The Art and Science Of Mixing Watercolors

One of the most important aspects in watercolor painting is the sense of color. Some people have the inborn talent of discerning colors. Most of us don’t have that innate gift and have to learn them from scratch. Happily, it is one talent that can be studied and mastered.

In watercolor painting, mixing colors have become an art in itself. A wrong shade here or there can either attract or repel a viewer. Of course, it may take a long time to master such a simple thing as color. Happily again, some people are fast learners.

The basics

In school, we get to know that the basic colors are red, yellow and blue and that the secondary colors are green, orange and purple.

In basic art classes we are also taught that reds, oranges and yellow are named warm colors. Greens, blues and purples are cool colors.

Mixing

One of the first lessons in mixing colors is this — the most intense (and the purest) color come from combining two primary colors that lean toward the same secondary color. On the other hand, the more colors you mix together, the less pure your mixtures will become.

The difficulty in mixing watercolor paints comes from the absence of a “color neutral” tube color for each of the primary colors red, yellow and blue. Some claim they have them but these are colors that are just close and that most of them have a color bias or they lean towards some other color.

Combinations

Mixing colors need not be very complicated if you try to think first on the color you want to produce. If, for instance, you want pure vibrant purple, get it from a red and a blue that is biased towards purple.

A less intense purple can be had from the orange-biased red and a purple-biased ultramarine blue. For a dull purple, use the orange-biased red and the green-biased blue.

The same principle, more or less, governs colors that are opposite each other on the color wheel (ex: red and green). When mixed together, these colors will simply neutralize each other, producing only grayish, brownish color.

(One technique: To produce the color you want, use no more than three colors. Begin with the lightest one; add the darker one little by little until you get the shade you want.)

Neutralization

Mixing more than two pigments or mixing two pigments that are biased on two completely different colors will always result in “neutralized” mixtures. (“Neutralized” here means less intense or less pure.)

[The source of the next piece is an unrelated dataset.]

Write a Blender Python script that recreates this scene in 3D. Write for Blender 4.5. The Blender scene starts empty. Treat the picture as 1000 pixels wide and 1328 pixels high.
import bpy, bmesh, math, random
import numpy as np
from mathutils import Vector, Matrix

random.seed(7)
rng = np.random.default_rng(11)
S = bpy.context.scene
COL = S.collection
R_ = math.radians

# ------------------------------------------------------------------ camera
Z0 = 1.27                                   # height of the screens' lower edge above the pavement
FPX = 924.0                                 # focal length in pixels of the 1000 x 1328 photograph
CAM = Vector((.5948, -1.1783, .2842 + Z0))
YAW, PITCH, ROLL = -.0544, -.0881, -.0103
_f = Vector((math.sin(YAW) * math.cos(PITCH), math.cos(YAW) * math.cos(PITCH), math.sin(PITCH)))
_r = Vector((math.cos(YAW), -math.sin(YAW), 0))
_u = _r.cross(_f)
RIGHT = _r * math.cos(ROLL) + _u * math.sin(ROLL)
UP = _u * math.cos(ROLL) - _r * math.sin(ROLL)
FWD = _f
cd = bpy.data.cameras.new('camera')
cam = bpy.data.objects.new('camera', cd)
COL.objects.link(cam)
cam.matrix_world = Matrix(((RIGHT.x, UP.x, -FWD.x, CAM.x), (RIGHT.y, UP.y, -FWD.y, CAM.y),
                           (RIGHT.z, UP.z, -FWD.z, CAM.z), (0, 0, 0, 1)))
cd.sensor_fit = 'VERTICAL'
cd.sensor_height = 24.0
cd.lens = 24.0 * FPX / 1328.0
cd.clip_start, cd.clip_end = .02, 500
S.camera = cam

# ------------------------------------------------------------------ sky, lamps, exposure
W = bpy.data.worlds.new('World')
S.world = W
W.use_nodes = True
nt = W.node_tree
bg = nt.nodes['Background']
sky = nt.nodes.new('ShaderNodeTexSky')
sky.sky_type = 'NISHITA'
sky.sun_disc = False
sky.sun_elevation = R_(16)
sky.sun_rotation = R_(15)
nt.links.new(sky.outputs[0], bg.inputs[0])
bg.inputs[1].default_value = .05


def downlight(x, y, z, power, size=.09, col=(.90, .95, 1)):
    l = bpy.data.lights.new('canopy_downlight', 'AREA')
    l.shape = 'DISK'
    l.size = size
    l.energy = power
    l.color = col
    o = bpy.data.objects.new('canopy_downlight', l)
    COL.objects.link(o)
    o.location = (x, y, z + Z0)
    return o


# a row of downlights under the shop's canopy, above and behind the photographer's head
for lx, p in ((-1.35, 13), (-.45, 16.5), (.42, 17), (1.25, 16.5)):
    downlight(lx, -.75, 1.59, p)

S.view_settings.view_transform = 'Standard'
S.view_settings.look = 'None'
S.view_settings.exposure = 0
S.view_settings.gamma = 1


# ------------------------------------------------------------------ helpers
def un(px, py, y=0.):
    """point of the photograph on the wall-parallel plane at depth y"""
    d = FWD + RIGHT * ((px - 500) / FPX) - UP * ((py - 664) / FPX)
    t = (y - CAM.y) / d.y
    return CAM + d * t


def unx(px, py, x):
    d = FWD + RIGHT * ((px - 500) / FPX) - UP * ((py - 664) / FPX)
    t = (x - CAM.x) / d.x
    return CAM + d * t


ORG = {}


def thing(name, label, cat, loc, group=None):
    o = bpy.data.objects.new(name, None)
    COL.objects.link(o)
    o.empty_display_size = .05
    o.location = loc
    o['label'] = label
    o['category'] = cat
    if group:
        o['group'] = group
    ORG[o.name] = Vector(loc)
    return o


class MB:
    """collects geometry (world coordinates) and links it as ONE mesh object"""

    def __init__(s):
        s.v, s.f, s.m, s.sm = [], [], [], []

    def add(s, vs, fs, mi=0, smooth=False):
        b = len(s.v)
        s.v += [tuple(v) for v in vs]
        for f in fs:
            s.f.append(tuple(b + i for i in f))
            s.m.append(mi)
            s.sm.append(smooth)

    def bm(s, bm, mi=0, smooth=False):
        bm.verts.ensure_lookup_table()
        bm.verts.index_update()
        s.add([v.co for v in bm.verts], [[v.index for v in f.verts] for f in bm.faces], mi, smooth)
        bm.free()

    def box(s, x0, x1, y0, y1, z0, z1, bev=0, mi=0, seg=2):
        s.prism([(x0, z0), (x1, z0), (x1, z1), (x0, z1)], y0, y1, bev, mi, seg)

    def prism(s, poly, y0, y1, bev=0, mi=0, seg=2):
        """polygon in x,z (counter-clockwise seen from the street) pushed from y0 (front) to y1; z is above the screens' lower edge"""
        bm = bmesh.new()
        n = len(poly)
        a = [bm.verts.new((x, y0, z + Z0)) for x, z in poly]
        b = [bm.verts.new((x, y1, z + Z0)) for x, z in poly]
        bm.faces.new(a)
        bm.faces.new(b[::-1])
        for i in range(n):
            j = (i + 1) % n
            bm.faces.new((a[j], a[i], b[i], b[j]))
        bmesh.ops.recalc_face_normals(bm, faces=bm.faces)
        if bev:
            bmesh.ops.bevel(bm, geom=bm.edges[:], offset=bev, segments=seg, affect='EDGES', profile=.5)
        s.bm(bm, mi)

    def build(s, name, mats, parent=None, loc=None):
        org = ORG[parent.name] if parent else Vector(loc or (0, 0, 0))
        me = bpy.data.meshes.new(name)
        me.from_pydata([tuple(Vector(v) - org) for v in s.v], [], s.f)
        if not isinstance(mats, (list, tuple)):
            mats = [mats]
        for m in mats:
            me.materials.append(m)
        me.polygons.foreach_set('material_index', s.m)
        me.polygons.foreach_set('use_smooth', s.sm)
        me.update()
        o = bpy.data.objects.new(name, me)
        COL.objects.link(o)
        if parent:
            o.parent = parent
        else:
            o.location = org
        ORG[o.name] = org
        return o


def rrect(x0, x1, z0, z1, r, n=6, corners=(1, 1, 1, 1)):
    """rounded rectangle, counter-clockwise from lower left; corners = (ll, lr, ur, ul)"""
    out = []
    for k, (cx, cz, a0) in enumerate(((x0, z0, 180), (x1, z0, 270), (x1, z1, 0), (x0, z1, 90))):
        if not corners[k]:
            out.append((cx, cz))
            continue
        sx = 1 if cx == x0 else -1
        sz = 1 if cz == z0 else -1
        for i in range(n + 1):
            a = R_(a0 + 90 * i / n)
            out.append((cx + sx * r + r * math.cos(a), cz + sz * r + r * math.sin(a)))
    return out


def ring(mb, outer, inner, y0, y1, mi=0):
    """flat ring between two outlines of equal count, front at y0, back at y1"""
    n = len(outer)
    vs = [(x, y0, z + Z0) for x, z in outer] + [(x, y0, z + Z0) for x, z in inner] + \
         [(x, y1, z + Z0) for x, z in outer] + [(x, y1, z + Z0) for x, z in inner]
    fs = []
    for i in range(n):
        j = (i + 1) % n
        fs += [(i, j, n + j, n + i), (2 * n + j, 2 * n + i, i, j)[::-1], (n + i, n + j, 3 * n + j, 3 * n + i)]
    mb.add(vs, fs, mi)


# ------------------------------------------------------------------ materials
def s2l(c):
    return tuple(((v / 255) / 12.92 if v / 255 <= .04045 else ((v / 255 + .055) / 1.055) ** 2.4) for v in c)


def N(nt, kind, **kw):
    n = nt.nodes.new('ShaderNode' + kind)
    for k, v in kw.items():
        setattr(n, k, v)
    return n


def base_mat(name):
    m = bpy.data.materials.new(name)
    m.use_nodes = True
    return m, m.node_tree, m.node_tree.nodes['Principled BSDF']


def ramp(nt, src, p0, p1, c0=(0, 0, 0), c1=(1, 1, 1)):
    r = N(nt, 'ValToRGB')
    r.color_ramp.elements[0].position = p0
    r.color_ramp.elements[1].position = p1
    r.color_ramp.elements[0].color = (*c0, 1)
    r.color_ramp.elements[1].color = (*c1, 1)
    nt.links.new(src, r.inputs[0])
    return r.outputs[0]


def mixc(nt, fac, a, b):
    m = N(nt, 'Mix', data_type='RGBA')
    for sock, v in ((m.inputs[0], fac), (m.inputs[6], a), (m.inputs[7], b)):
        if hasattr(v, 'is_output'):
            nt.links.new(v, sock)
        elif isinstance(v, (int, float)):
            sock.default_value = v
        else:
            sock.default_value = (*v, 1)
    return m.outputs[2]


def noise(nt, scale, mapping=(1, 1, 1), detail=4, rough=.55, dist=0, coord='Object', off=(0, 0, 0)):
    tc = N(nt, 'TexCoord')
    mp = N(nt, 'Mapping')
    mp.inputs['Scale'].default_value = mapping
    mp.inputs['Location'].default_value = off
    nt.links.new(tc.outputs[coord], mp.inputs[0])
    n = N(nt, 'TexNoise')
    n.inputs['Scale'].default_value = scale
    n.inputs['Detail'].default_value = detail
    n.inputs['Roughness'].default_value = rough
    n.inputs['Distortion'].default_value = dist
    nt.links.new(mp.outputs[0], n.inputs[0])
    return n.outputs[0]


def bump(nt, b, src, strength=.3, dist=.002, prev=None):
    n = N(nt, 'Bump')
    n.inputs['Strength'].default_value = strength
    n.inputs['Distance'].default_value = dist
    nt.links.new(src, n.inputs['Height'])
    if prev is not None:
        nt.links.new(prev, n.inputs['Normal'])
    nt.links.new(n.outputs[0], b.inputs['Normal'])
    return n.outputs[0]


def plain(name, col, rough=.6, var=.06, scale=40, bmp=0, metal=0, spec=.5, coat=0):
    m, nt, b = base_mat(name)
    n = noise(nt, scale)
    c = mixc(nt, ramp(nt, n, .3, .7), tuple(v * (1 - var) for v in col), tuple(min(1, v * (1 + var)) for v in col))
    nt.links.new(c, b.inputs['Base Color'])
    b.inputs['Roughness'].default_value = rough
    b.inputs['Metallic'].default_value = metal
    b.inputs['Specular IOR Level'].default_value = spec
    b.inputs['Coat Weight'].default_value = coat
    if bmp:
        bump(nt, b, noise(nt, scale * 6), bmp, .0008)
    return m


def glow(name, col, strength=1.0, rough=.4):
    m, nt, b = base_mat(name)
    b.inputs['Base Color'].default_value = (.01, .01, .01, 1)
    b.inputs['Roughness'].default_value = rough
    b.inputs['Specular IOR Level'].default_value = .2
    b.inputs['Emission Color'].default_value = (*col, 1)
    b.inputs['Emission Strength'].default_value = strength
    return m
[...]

However, these less intense mixtures can be wonderful colors, too, and you need to know how to mix them to play them off against brighter, purer colors.

The science and the art

Another forgotten fact is that mixing colors is a matter of proportion. How much of each one goes into the mix determines the color shade of that mix. However, never over-mix your pigments.

One last word — your watercolor looks different on paper and on the palette. Choose what suits you fine.